Exactly as written, quote every line that follows, skipping the images.
::: COLLECTED MATERIAL :::
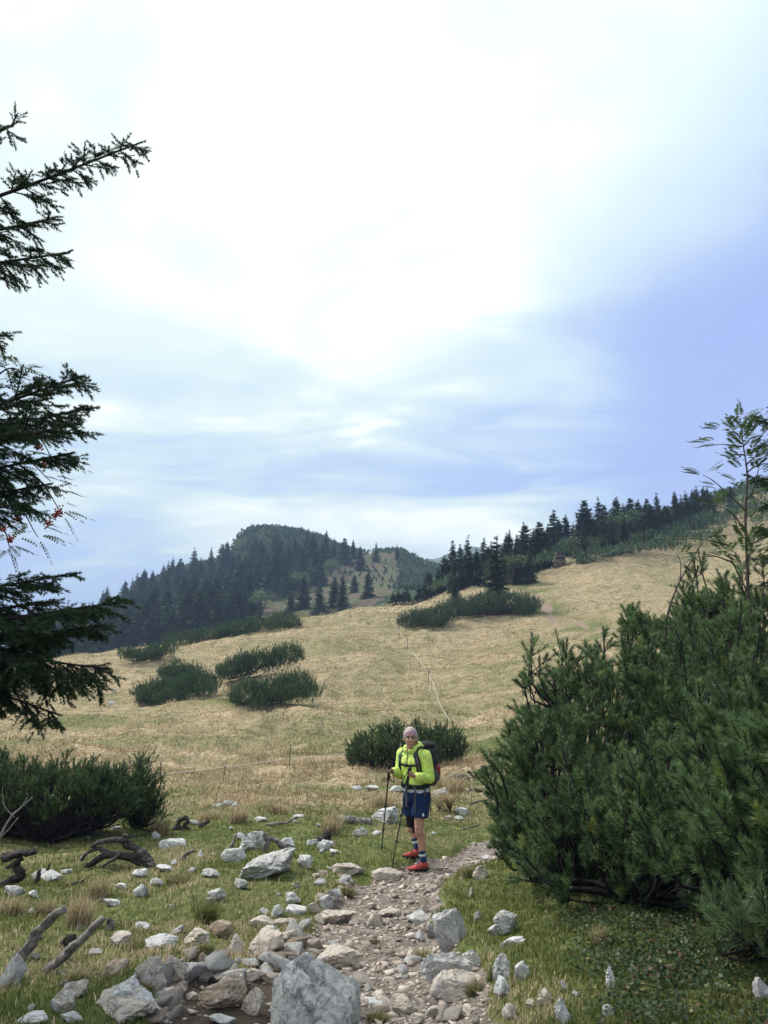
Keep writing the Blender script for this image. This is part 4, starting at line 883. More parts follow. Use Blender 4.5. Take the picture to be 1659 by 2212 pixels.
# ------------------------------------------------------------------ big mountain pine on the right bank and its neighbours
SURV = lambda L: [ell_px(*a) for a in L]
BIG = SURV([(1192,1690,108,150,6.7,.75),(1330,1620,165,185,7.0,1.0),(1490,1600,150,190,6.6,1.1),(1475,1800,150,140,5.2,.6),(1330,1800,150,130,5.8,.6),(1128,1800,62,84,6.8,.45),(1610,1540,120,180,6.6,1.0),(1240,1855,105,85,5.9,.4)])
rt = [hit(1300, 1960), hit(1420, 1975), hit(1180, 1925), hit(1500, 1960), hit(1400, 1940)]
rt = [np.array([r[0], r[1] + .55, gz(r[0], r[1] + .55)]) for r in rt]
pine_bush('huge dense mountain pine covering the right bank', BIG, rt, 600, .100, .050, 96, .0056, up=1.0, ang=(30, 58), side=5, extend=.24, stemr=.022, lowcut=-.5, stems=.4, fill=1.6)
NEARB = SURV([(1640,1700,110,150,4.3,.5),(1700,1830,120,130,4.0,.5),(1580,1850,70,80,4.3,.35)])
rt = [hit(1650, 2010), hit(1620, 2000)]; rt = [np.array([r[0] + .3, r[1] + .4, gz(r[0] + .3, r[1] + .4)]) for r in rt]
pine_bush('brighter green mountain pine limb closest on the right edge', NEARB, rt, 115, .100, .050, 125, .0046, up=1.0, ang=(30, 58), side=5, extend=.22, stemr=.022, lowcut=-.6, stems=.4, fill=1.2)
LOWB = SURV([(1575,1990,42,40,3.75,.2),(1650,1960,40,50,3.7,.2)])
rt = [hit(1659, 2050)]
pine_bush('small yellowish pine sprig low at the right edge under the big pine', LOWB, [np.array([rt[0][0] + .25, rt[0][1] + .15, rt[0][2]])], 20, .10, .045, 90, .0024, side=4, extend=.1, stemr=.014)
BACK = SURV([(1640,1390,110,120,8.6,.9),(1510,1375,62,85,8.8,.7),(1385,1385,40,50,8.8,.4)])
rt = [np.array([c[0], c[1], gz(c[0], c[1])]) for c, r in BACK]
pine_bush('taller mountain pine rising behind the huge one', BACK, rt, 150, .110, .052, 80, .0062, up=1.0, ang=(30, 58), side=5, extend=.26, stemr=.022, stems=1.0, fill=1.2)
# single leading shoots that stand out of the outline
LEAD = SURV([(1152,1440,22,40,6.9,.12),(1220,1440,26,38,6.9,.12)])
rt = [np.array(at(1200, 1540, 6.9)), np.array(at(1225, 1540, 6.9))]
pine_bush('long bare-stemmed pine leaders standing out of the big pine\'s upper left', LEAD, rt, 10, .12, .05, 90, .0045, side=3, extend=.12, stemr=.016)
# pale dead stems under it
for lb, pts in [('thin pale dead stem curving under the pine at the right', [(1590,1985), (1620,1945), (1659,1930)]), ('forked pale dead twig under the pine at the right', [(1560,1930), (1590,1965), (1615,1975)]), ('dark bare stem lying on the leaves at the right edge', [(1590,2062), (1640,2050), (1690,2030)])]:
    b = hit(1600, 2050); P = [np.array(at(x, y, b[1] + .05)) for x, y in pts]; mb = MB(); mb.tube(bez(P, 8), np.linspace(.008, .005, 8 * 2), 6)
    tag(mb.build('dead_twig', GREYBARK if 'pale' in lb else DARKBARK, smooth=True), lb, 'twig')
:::
-- TASK ANSWER --
Keep writing the Blender script for this image. This is part 4, starting at line 883. More parts follow. Use Blender 4.5. Take the picture to be 1659 by 2212 pixels.
# ------------------------------------------------------------------ big mountain pine on the right bank and its neighbours
SURV = lambda L: [ell_px(*a) for a in L]
BIG = SURV([(1192,1690,108,150,6.7,.75),(1330,1620,165,185,7.0,1.0),(1490,1600,150,190,6.6,1.1),(1475,1800,150,140,5.2,.6),(1330,1800,150,130,5.8,.6),(1128,1800,62,84,6.8,.45),(1610,1540,120,180,6.6,1.0),(1240,1855,105,85,5.9,.4)])
rt = [hit(1300, 1960), hit(1420, 1975), hit(1180, 1925), hit(1500, 1960), hit(1400, 1940)]
rt = [np.array([r[0], r[1] + .55, gz(r[0], r[1] + .55)]) for r in rt]
pine_bush('huge dense mountain pine covering the right bank', BIG, rt, 600, .100, .050, 96, .0056, up=1.0, ang=(30, 58), side=5, extend=.24, stemr=.022, lowcut=-.5, stems=.4, fill=1.6)
NEARB = SURV([(1640,1700,110,150,4.3,.5),(1700,1830,120,130,4.0,.5),(1580,1850,70,80,4.3,.35)])
rt = [hit(1650, 2010), hit(1620, 2000)]; rt = [np.array([r[0] + .3, r[1] + .4, gz(r[0] + .3, r[1] + .4)]) for r in rt]
pine_bush('brighter green mountain pine limb closest on the right edge', NEARB, rt, 115, .100, .050, 125, .0046, up=1.0, ang=(30, 58), side=5, extend=.22, stemr=.022, lowcut=-.6, stems=.4, fill=1.2)
LOWB = SURV([(1575,1990,42,40,3.75,.2),(1650,1960,40,50,3.7,.2)])
rt = [hit(1659, 2050)]
pine_bush('small yellowish pine sprig low at the right edge under the big pine', LOWB, [np.array([rt[0][0] + .25, rt[0][1] + .15, rt[0][2]])], 20, .10, .045, 90, .0024, side=4, extend=.1, stemr=.014)
BACK = SURV([(1640,1390,110,120,8.6,.9),(1510,1375,62,85,8.8,.7),(1385,1385,40,50,8.8,.4)])
rt = [np.array([c[0], c[1], gz(c[0], c[1])]) for c, r in BACK]
pine_bush('taller mountain pine rising behind the huge one', BACK, rt, 150, .110, .052, 80, .0062, up=1.0, ang=(30, 58), side=5, extend=.26, stemr=.022, stems=1.0, fill=1.2)
# single leading shoots that stand out of the outline
LEAD = SURV([(1152,1440,22,40,6.9,.12),(1220,1440,26,38,6.9,.12)])
rt = [np.array(at(1200, 1540, 6.9)), np.array(at(1225, 1540, 6.9))]
pine_bush('long bare-stemmed pine leaders standing out of the big pine\'s upper left', LEAD, rt, 10, .12, .05, 90, .0045, side=3, extend=.12, stemr=.016)
# pale dead stems under it
for lb, pts in [('thin pale dead stem curving under the pine at the right', [(1590,1985), (1620,1945), (1659,1930)]), ('forked pale dead twig under the pine at the right', [(1560,1930), (1590,1965), (1615,1975)]), ('dark bare stem lying on the leaves at the right edge', [(1590,2062), (1640,2050), (1690,2030)])]:
    b = hit(1600, 2050); P = [np.array(at(x, y, b[1] + .05)) for x, y in pts]; mb = MB(); mb.tube(bez(P, 8), np.linspace(.008, .005, 8 * 2), 6)
    tag(mb.build('dead_twig', GREYBARK if 'pale' in lb else DARKBARK, smooth=True), lb, 'twig')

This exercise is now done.